Financial success in the "regular" world, by using irregular methods, is part and parcel of mafia prestige: the modern "man of honour" seeks fame not only in ruthlessness but also in wealth. In the aberrant mafia criminal code, a prison sentence, even a long one, is paradoxically considered a requisite, a rung on the ladder of mafia advancement which increases the prisoner's prestige.

It was only after the killing of Giovanni Falcone in 1992 that the Italian state, with the 41-bis law, transformed custody for mafia bosses by introducing severely restrictive measures and solitary confinement. Until then, being in prison for a mafia boss was like staying in a hotel from where they could continue to exert their executive powers.

But what mafia bosses have never been able to bear is the loss of the billionaire fortunes that they have accumulated over the years.

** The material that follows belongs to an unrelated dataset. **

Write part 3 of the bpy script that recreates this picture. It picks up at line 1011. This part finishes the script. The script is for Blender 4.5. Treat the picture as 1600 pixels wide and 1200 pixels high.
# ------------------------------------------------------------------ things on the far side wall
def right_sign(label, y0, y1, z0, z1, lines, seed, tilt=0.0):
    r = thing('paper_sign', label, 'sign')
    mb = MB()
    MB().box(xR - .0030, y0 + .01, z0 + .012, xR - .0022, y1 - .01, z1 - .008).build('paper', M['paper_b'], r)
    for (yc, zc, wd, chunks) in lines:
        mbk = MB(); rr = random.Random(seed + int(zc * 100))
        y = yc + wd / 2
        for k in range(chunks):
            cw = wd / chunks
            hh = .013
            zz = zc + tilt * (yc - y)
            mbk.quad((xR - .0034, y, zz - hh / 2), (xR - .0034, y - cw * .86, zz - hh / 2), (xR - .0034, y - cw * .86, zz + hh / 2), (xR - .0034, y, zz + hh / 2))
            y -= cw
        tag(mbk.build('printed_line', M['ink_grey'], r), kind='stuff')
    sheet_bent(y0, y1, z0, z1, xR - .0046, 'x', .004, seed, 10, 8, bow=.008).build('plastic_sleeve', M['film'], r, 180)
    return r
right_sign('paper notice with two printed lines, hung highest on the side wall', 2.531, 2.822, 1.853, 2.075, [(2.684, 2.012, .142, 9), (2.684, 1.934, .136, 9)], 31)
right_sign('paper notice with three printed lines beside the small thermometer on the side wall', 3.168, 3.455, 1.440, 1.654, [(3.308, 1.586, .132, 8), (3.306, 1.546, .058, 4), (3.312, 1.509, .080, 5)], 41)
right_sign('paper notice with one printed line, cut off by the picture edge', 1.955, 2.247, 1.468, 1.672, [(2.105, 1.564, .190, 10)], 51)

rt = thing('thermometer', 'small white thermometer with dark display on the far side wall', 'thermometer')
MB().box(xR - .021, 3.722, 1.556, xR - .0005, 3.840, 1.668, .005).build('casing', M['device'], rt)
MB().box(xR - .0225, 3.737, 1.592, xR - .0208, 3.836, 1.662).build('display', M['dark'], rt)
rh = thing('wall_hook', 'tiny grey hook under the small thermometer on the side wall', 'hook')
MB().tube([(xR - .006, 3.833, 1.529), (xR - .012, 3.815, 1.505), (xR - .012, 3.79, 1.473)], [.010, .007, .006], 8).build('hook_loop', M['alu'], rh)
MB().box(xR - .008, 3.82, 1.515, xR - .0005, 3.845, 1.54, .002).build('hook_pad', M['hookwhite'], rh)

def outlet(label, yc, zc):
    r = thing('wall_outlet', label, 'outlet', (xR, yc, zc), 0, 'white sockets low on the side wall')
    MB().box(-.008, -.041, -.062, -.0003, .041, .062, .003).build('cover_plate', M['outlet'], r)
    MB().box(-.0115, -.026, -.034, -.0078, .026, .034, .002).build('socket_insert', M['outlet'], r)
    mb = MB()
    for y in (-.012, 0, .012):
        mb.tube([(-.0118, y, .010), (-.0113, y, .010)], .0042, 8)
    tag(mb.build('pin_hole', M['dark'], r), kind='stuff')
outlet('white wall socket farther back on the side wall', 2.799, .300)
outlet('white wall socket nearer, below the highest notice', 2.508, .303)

Thanks to the clever insight of two men – a remarkable priest from Torino, Father Luigi Ciotti, and Giancarlo Caselli, the former public prosecutor in Palermo – some of the ill-gotten assets and properties confiscated from the mafias have since 1996 been allocated for social use. It was a symbolic blow to their power. If the villa of a notorious member of the Camorra was converted into a library or a nursery school it was an unmistakable ethical lesson to the local population controlled by mafia mentality. It was an invitation to freedom, an object lesson in a civil order in contrast to the mafia's.

All over Italy, Libera, the association founded by Ciotti in 1995, runs land trusts created on properties confiscated from mafia bosses. Although these co-operative trusts have often been threatened and even attacked, they offer an outstanding model of anti-mafia social purpose.

But now, with a controversial amendment recently approved by the Italian senate (it still needs to be ratified by the chamber of deputies), the mafiosi assets will no longer be assigned to social co-operatives, but will be sold by public auction. This means that the mafiosi, without the slightest effort, will be able to get back what they claim belongs to them with the help of obliging fronts.

Since Berlusconi's Italy is best viewed as episodes from a TV series, considerable attention is given to police operations and the recent arrests of mafia bosses such as Gianni Nicchi. Simultaneously, however, the government is giving back financial power to the mafia bosses.

This, then, is what "peaceful coexistence" with the mafia will mean: giving back with your left hand what you take away with your right.